[start]

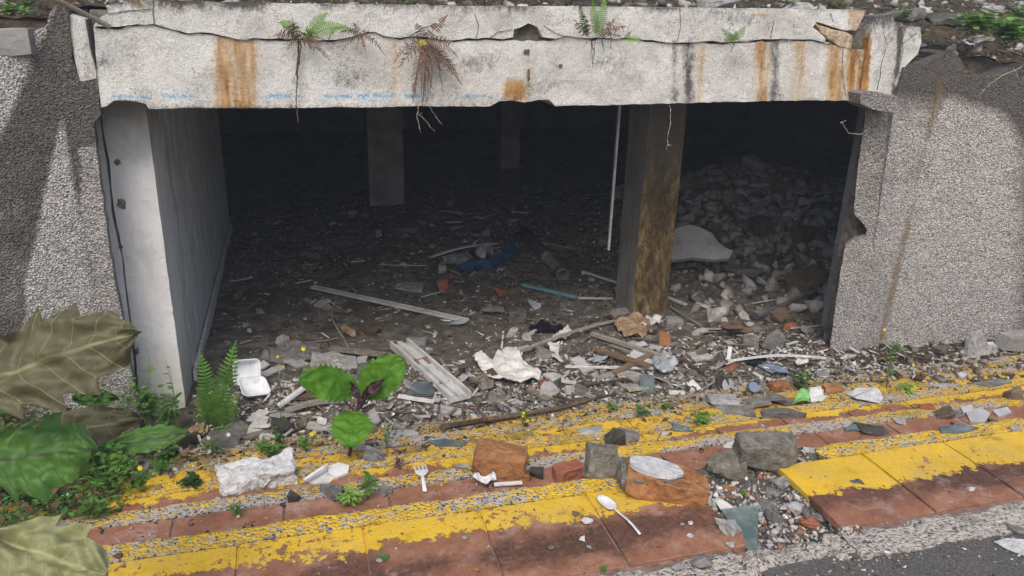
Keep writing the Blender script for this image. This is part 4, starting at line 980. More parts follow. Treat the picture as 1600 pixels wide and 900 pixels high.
# papers, sheets, bags
sheet('crumpled_paper', [(738, 566), (752, 560), (770, 572), (782, 556), (806, 552), (818, 572), (846, 588), (842, 602), (808, 606), (768, 604), (756, 592)], 'paper', 'large crumpled white paper lying in litter right of the metal channel', 'paper', .03, .05, 9, res=.014)
sheet('torn_paper', [(862, 530), (888, 514), (894, 524), (884, 536), (864, 538)], 'paper', 'folded white paper corner under the long thin twig', 'paper', .02, .03, 14, seed=2, res=.012)
sheet('torn_paper', [(855, 545), (874, 544), (872, 560), (880, 572), (862, 566)], 'paper', 'torn white paper beside the round grey lump', 'paper', .03, .03, 14, seed=3, res=.012)
sheet('sodden_paper', [(950, 498), (968, 494), (1002, 500), (1022, 524), (1000, 534), (974, 530), (962, 516)], 'cardb', 'sodden brown paper heap at the foot of the stained pillar', 'paper', .02, .06, 12, seed=4, res=.012)
sheet('torn_paper', [(950, 498), (978, 492), (984, 502), (960, 510)], 'paperg', 'grey paper scrap on top of the sodden brown heap', 'paper', .06, .02, 12, seed=5, res=.012)
sheet('torn_paper', [(1000, 515), (1010, 504), (1034, 502), (1030, 512), (1012, 520)], 'paper', 'curled whitish scrap right of the sodden brown heap', 'paper', .03, .04, 12, seed=15, res=.012)
sheet('plastic_sheet', [(712, 428), (735, 418), (762, 414), (784, 400), (786, 390), (804, 388), (806, 402), (796, 416), (770, 424), (748, 432), (722, 438)], 'blue', 'crumpled blue plastic sheet in the middle of the basement floor', 'plastic sheet', .02, .07, 8, seed=6, res=.02)
sheet('plastic_bag', [(742, 402), (758, 394), (772, 398), (770, 410), (756, 416), (744, 412)], 'clear', 'greyish clear plastic bag resting on the blue sheet', 'bag', .05, .07, 11, seed=7, res=.016)
sheet('plastic_sheet', [(690, 404), (730, 396), (740, 408), (716, 418), (694, 414)], 'clear', 'thin grey film spread behind the blue plastic sheet', 'plastic sheet', .01, .03, 11, seed=8, res=.02)
sheet('plastic_bag', [(826, 516), (846, 506), (878, 514), (880, 522), (850, 524), (832, 522)], 'black', 'black plastic bag lying flat behind the long thin twig', 'bag', .01, .04, 16, seed=9, res=.014)
sheet('plastic_bag', [(1018, 566), (1050, 560), (1058, 576), (1050, 590), (1022, 588)], 'clear', 'clear plastic wrapper crumpled at the end of the long level strip', 'wrapper', .02, .05, 16, seed=10, res=.012)
sheet('plastic_bag', [(1162, 565), (1190, 562), (1198, 570), (1180, 578), (1166, 574)], 'black', 'black and white wrapper under the bowed white rod', 'wrapper', .02, .03, 16, seed=11, res=.012)
sheet('cloth_scrap', [(1180, 572), (1212, 574), (1238, 590), (1206, 588)], 'bluegrey', 'blue grey cloth scrap lying behind the brown cardboard', 'cloth', .01, .03, 12, seed=12, res=.014)
sheet('torn_paper', [(1240, 572), (1252, 564), (1262, 566), (1262, 576), (1246, 578)], 'paper', 'small white scrap under the bowed rod beside the jamb', 'paper', .02, .03, 16, seed=13, res=.012)
sheet('white_board', [(488, 562), (520, 558), (556, 566), (560, 578), (520, 582), (484, 576)], 'rockw', 'pale crumbled plaster sheet lying behind the green leaves', 'plaster', .02, .03, 10, seed=14, res=.02, thick=.012, smooth=False)
sheet('white_board', [(424, 550), (450, 540), (500, 544), (502, 562), (448, 572), (420, 568)], 'rock', 'patch of grey crushed plaster left of the pale sheet', 'plaster', .015, .03, 14, seed=16, res=.02, thick=.012, smooth=False)
sheet('white_board', [(640, 600), (676, 602), (678, 622), (634, 622)], 'slate', 'grey board lying left of the metal channel foot', 'board', .015, .01, 8, seed=17, res=.02, thick=.008)
sheet('white_board', [(468, 612), (510, 616), (506, 632), (462, 630)], 'rockb', 'warped greyish brown board under the green leaves', 'board', .015, .02, 8, seed=18, res=.02, thick=.008)
sheet('brown_paper_bowl', [(738, 600), (764, 592), (774, 600), (770, 614), (748, 618), (736, 610)], 'stick', 'frayed grey brown husk below the crumpled white paper', 'husk', .02, .06, 14, seed=19, res=.012)
SC = [(k, MT[k]) for k in ('paper', 'paperg', 'rockw', 'clear', 'cardb')]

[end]

# What you should do
Copy out each line word for word, please, skipping the images.

# Problem solution
Keep writing the Blender script for this image. This is part 4, starting at line 980. More parts follow. Treat the picture as 1600 pixels wide and 900 pixels high.
# papers, sheets, bags
sheet('crumpled_paper', [(738, 566), (752, 560), (770, 572), (782, 556), (806, 552), (818, 572), (846, 588), (842, 602), (808, 606), (768, 604), (756, 592)], 'paper', 'large crumpled white paper lying in litter right of the metal channel', 'paper', .03, .05, 9, res=.014)
sheet('torn_paper', [(862, 530), (888, 514), (894, 524), (884, 536), (864, 538)], 'paper', 'folded white paper corner under the long thin twig', 'paper', .02, .03, 14, seed=2, res=.012)
sheet('torn_paper', [(855, 545), (874, 544), (872, 560), (880, 572), (862, 566)], 'paper', 'torn white paper beside the round grey lump', 'paper', .03, .03, 14, seed=3, res=.012)
sheet('sodden_paper', [(950, 498), (968, 494), (1002, 500), (1022, 524), (1000, 534), (974, 530), (962, 516)], 'cardb', 'sodden brown paper heap at the foot of the stained pillar', 'paper', .02, .06, 12, seed=4, res=.012)
sheet('torn_paper', [(950, 498), (978, 492), (984, 502), (960, 510)], 'paperg', 'grey paper scrap on top of the sodden brown heap', 'paper', .06, .02, 12, seed=5, res=.012)
sheet('torn_paper', [(1000, 515), (1010, 504), (1034, 502), (1030, 512), (1012, 520)], 'paper', 'curled whitish scrap right of the sodden brown heap', 'paper', .03, .04, 12, seed=15, res=.012)
sheet('plastic_sheet', [(712, 428), (735, 418), (762, 414), (784, 400), (786, 390), (804, 388), (806, 402), (796, 416), (770, 424), (748, 432), (722, 438)], 'blue', 'crumpled blue plastic sheet in the middle of the basement floor', 'plastic sheet', .02, .07, 8, seed=6, res=.02)
sheet('plastic_bag', [(742, 402), (758, 394), (772, 398), (770, 410), (756, 416), (744, 412)], 'clear', 'greyish clear plastic bag resting on the blue sheet', 'bag', .05, .07, 11, seed=7, res=.016)
sheet('plastic_sheet', [(690, 404), (730, 396), (740, 408), (716, 418), (694, 414)], 'clear', 'thin grey film spread behind the blue plastic sheet', 'plastic sheet', .01, .03, 11, seed=8, res=.02)
sheet('plastic_bag', [(826, 516), (846, 506), (878, 514), (880, 522), (850, 524), (832, 522)], 'black', 'black plastic bag lying flat behind the long thin twig', 'bag', .01, .04, 16, seed=9, res=.014)
sheet('plastic_bag', [(1018, 566), (1050, 560), (1058, 576), (1050, 590), (1022, 588)], 'clear', 'clear plastic wrapper crumpled at the end of the long level strip', 'wrapper', .02, .05, 16, seed=10, res=.012)
sheet('plastic_bag', [(1162, 565), (1190, 562), (1198, 570), (1180, 578), (1166, 574)], 'black', 'black and white wrapper under the bowed white rod', 'wrapper', .02, .03, 16, seed=11, res=.012)
sheet('cloth_scrap', [(1180, 572), (1212, 574), (1238, 590), (1206, 588)], 'bluegrey', 'blue grey cloth scrap lying behind the brown cardboard', 'cloth', .01, .03, 12, seed=12, res=.014)
sheet('torn_paper', [(1240, 572), (1252, 564), (1262, 566), (1262, 576), (1246, 578)], 'paper', 'small white scrap under the bowed rod beside the jamb', 'paper', .02, .03, 16, seed=13, res=.012)
sheet('white_board', [(488, 562), (520, 558), (556, 566), (560, 578), (520, 582), (484, 576)], 'rockw', 'pale crumbled plaster sheet lying behind the green leaves', 'plaster', .02, .03, 10, seed=14, res=.02, thick=.012, smooth=False)
sheet('white_board', [(424, 550), (450, 540), (500, 544), (502, 562), (448, 572), (420, 568)], 'rock', 'patch of grey crushed plaster left of the pale sheet', 'plaster', .015, .03, 14, seed=16, res=.02, thick=.012, smooth=False)
sheet('white_board', [(640, 600), (676, 602), (678, 622), (634, 622)], 'slate', 'grey board lying left of the metal channel foot', 'board', .015, .01, 8, seed=17, res=.02, thick=.008)
sheet('white_board', [(468, 612), (510, 616), (506, 632), (462, 630)], 'rockb', 'warped greyish brown board under the green leaves', 'board', .015, .02, 8, seed=18, res=.02, thick=.008)
sheet('brown_paper_bowl', [(738, 600), (764, 592), (774, 600), (770, 614), (748, 618), (736, 610)], 'stick', 'frayed grey brown husk below the crumpled white paper', 'husk', .02, .06, 14, seed=19, res=.012)
SC = [(k, MT[k]) for k in ('paper', 'paperg', 'rockw', 'clear', 'cardb')]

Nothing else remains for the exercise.